When I got to Ashesi and took over leading the efforts, I was scared, to say the least. It didn’t help that Patrick would occasionally say, “we can’t fail at this.” No pressure! I quickly became at least conversant, if not an expert, on the state of the art of engineering education. Thankfully, I already knew Ashesi’s educational model very well. I was never very knowledgeable about our lab equipment needs, but worked hard to rope in others who did, both at Ashesi and internationally. I discovered a lot about myself, and other’s trust in me: I am not perfect, omniscient, or a superwoman; what I am is smart enough to learn what I need to know, and ask other people for help when I know I can’t do it alone. I did try to say, “no, I can’t meet that deadline, ” more than once – and sometimes the deadline became fuzzy, other times I worked long hours with quite a bit of stress and did the best I could.
And now: the programs are accredited; initial textbooks and lab equipment are in; a Dean has been hired; initial faculty have been hired; and students are being recruited. Classes begin for first year students September 14, and our official engineering inauguration is October 3. Hallelujah!!!
“When God expects big things, comfort isn’t part of the equation.”

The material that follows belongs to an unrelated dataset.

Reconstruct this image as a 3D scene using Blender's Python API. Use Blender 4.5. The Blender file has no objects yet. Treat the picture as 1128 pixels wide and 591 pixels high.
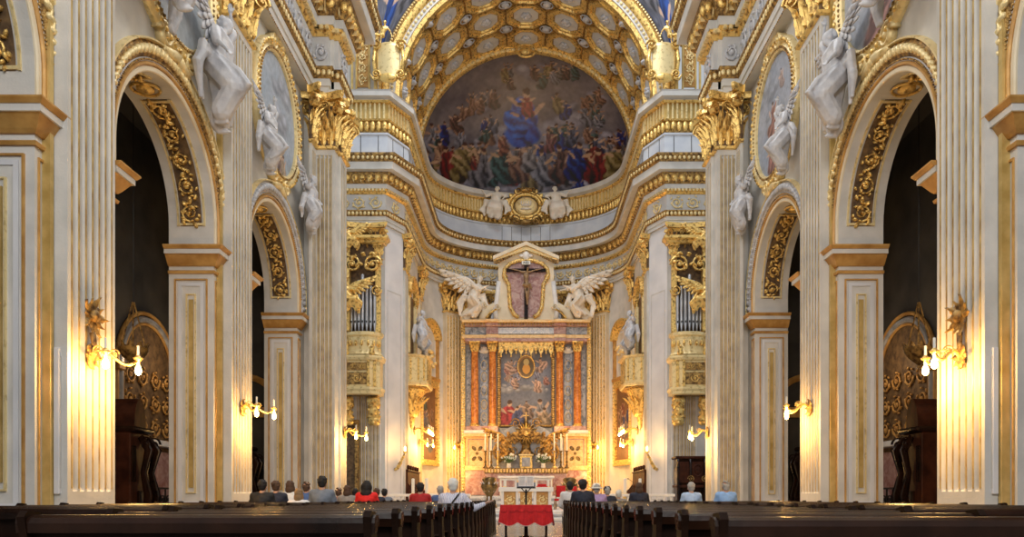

One of my daily devotions recently was reflecting on Mark 6:35-44 in which Jesus and the disciples feed the five thousand with five loaves of bread and two fish. In the past year and a half, some of you have heard me lament that I didn’t have the credentials or experience in engineering to feel comfortable attempting to pull off the audacious goal of bringing the engineering program to fulfillment. But when God is expecting big things, comfort isn’t part of the equation. The Reflections author writes, “Too often when we can’t imagine how to do all that needs to be done, we never start…” Thankfully, I had the audacity to start, and God helped turn my five loaves and two fishes into an engineering program!
But, of course, I didn’t do it alone. A deep seated principle of Ashesi boils down to this: when the going gets tough, everyone pitches in! Thanks to everyone who helped make the engineering program happen.
“A deep seated principle of Ashesi boils down to this: when the going gets tough, everyone pitches in!”